── DATA FOR PROCESSING

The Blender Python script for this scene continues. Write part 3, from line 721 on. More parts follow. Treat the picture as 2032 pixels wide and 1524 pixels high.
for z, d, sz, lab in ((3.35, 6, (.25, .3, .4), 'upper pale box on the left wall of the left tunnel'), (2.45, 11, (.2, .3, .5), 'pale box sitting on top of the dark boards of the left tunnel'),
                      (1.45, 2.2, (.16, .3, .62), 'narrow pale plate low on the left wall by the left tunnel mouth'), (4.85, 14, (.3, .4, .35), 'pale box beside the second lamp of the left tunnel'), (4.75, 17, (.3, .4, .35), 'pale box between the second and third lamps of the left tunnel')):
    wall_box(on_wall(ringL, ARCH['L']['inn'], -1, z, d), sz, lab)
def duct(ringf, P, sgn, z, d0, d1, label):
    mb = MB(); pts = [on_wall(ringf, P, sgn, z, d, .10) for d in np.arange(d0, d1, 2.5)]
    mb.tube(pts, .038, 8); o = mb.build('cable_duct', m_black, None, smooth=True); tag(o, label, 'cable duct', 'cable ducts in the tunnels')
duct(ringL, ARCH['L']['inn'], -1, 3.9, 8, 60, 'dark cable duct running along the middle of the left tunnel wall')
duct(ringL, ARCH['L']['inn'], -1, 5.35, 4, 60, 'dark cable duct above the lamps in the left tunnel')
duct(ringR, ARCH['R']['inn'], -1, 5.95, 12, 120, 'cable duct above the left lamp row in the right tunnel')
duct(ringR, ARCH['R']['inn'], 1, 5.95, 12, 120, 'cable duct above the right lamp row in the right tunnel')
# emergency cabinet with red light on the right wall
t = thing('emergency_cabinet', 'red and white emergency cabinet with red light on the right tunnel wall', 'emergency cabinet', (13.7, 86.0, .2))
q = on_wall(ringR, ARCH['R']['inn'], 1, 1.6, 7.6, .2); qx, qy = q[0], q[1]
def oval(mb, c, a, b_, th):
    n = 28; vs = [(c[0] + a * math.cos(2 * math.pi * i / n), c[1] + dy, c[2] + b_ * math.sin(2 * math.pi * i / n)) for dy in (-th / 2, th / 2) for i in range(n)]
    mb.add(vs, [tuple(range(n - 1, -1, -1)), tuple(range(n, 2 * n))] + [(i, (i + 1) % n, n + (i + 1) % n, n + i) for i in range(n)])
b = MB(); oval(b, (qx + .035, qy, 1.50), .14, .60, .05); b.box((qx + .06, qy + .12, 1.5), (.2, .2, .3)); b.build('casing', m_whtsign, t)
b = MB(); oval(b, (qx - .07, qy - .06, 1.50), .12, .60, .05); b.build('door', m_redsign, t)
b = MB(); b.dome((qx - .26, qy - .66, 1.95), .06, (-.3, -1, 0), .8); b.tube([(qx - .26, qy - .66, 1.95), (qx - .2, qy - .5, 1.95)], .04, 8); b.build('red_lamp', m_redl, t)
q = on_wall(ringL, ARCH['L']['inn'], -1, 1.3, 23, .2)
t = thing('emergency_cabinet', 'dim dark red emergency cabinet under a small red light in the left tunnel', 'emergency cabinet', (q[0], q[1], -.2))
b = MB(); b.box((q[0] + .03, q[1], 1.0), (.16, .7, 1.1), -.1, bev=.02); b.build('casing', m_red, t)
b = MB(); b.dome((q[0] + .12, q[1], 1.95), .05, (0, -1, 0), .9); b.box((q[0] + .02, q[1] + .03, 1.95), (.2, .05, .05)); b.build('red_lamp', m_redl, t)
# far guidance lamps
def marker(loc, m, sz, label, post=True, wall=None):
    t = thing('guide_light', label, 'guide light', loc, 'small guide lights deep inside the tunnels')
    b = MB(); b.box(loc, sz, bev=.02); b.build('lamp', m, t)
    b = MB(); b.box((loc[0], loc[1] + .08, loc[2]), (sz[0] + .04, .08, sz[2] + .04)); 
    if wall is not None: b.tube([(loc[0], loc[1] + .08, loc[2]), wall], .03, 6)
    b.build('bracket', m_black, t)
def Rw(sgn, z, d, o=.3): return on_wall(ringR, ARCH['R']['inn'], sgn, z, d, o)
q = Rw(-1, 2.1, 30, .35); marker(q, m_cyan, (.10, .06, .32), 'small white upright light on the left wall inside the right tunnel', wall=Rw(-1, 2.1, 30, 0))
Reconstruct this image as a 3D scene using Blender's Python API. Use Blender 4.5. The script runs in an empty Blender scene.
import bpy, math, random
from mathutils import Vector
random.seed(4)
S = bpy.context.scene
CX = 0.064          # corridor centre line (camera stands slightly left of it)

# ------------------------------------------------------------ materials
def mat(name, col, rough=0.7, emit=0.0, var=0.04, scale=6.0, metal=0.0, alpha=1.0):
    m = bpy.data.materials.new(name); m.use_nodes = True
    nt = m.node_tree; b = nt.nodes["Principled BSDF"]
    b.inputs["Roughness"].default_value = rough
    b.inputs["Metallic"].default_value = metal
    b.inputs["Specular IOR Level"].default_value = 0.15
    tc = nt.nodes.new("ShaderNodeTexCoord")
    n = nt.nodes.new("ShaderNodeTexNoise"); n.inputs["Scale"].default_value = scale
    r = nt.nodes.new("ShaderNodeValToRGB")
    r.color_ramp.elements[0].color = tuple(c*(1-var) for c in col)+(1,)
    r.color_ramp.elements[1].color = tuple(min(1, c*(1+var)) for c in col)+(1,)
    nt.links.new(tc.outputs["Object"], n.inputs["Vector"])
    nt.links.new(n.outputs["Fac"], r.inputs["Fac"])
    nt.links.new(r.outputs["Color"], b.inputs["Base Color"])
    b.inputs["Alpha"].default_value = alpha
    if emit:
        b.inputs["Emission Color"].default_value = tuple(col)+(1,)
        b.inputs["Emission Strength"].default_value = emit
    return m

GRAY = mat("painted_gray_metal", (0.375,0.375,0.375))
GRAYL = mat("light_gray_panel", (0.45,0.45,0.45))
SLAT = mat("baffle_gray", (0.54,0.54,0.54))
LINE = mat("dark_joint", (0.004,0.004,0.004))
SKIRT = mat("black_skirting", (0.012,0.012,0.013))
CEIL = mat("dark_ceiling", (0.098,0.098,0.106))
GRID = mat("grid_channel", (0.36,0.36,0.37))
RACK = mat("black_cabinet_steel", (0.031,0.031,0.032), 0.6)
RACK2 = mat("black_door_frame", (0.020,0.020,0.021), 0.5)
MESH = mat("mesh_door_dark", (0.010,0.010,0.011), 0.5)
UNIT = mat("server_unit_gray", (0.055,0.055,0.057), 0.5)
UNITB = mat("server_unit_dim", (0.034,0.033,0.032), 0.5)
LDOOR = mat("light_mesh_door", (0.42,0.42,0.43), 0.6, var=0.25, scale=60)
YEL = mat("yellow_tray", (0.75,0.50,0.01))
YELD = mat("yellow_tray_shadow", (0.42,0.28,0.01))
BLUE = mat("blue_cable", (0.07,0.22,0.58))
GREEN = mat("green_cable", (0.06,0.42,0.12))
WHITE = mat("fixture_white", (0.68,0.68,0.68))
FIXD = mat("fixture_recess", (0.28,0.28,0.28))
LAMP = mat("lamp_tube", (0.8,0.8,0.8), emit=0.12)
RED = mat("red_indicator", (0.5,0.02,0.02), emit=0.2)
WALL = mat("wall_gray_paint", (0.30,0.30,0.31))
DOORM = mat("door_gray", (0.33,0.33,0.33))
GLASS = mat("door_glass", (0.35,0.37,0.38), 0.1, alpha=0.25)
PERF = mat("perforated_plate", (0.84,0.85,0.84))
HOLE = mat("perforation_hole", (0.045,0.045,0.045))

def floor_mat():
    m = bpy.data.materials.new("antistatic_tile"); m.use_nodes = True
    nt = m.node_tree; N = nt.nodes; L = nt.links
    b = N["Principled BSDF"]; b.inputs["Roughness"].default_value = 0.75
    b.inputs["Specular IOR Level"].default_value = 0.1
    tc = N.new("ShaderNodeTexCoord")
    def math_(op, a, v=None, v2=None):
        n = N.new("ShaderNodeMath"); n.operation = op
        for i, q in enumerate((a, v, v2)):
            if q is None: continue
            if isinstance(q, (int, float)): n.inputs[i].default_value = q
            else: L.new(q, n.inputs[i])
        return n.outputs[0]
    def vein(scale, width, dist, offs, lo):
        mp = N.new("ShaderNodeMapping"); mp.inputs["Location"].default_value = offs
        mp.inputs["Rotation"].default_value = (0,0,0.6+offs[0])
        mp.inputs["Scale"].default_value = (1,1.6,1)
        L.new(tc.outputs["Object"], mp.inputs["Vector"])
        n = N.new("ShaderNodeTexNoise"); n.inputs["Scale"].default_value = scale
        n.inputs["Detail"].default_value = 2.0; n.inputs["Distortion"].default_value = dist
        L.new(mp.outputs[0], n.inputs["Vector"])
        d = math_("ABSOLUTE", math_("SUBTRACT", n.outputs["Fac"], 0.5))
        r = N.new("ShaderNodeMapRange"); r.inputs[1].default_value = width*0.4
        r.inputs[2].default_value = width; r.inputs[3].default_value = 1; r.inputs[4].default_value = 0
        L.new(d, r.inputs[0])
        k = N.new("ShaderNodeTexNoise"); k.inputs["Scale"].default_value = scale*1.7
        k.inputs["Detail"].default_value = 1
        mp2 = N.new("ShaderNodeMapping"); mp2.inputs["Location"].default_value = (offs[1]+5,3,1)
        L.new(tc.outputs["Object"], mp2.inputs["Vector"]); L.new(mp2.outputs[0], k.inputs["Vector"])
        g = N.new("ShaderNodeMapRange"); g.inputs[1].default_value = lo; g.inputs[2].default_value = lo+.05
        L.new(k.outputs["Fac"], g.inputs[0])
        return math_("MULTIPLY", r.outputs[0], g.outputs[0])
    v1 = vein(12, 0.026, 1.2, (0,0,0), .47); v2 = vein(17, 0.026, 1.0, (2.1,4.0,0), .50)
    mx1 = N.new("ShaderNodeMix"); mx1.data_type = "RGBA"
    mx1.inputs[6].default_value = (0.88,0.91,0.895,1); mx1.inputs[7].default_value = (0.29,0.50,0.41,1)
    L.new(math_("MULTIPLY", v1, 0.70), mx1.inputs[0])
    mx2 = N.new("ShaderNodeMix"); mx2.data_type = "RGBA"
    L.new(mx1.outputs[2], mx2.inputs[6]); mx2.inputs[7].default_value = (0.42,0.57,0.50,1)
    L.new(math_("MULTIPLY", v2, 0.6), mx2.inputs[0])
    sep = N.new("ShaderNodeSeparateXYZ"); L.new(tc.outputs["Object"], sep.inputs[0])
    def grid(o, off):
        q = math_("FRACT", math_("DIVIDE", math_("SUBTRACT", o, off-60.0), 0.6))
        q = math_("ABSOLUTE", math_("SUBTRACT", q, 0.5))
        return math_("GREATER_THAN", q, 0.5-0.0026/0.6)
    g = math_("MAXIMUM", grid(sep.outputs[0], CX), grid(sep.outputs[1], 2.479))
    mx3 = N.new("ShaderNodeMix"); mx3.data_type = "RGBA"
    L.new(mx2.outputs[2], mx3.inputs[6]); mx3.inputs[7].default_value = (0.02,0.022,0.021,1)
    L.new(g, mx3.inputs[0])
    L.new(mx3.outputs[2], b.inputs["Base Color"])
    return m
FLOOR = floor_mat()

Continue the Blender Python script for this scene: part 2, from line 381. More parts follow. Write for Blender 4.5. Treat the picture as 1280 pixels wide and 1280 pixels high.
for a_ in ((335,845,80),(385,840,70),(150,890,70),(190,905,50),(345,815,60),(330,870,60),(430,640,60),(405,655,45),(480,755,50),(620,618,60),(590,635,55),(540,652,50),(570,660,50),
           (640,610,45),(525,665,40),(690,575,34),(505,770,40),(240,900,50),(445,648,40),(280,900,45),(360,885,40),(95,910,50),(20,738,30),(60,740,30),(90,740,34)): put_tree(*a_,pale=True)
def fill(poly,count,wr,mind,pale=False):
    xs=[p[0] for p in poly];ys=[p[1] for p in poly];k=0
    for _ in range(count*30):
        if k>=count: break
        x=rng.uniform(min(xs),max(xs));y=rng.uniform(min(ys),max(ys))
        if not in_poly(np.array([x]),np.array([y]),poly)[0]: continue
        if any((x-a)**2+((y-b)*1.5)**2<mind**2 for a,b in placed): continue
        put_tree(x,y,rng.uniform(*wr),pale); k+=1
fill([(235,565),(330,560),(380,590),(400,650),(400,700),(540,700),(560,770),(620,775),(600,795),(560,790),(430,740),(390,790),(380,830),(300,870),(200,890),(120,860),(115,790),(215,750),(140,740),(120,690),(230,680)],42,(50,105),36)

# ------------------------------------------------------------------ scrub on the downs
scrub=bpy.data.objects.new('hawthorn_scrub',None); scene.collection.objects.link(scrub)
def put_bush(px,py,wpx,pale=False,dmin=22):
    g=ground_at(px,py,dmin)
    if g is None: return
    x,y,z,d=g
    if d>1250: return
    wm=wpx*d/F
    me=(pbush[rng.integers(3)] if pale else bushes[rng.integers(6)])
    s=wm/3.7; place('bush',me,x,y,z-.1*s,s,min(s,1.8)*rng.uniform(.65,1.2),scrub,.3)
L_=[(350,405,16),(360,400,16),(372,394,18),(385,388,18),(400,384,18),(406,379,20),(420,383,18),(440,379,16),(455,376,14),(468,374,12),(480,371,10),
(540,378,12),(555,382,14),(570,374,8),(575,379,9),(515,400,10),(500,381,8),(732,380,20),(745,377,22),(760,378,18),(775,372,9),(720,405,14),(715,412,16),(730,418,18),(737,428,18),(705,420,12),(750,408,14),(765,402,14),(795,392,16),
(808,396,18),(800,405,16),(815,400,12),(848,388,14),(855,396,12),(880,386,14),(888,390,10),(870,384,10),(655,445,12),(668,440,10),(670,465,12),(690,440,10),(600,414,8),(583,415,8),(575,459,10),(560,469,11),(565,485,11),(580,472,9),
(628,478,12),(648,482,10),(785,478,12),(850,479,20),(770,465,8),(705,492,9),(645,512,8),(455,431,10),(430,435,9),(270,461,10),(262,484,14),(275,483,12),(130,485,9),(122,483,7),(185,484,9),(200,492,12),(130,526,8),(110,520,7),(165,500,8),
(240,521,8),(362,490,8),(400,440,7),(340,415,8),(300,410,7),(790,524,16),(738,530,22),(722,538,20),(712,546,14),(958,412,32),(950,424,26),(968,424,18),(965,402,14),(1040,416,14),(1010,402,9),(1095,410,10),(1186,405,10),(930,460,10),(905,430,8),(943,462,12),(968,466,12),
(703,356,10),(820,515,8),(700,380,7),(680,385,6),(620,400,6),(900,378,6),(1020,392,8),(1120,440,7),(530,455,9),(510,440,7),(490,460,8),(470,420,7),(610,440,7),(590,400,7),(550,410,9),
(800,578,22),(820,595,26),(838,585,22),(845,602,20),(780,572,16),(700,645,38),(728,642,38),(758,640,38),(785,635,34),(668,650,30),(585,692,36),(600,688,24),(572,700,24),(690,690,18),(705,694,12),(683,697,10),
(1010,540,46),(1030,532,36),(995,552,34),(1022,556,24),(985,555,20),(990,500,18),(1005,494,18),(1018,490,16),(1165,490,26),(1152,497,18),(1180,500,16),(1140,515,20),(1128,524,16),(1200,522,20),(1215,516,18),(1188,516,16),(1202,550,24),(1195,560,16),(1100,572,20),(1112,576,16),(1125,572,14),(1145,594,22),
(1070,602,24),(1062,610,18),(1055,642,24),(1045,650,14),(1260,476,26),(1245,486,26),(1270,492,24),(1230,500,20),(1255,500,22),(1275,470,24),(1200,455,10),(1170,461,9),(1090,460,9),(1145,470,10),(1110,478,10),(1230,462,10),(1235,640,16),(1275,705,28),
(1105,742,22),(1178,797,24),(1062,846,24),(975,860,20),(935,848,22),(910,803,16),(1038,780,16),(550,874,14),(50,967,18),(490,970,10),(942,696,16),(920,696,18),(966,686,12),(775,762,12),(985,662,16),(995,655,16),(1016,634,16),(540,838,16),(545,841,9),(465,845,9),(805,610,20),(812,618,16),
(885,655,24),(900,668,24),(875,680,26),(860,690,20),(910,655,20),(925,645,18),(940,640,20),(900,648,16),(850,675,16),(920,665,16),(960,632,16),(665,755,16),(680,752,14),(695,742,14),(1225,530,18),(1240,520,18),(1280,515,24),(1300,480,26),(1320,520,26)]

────

Repeat word for word the lines from the line containing "Reconstruct this image" to the line containing "left of it)", both lines included; nothing else should appear.

Reconstruct this image as a 3D scene using Blender's Python API. Use Blender 4.5. The script runs in an empty Blender scene.
import bpy, math, random
from mathutils import Vector
random.seed(4)
S = bpy.context.scene
CX = 0.064          # corridor centre line (camera stands slightly left of it)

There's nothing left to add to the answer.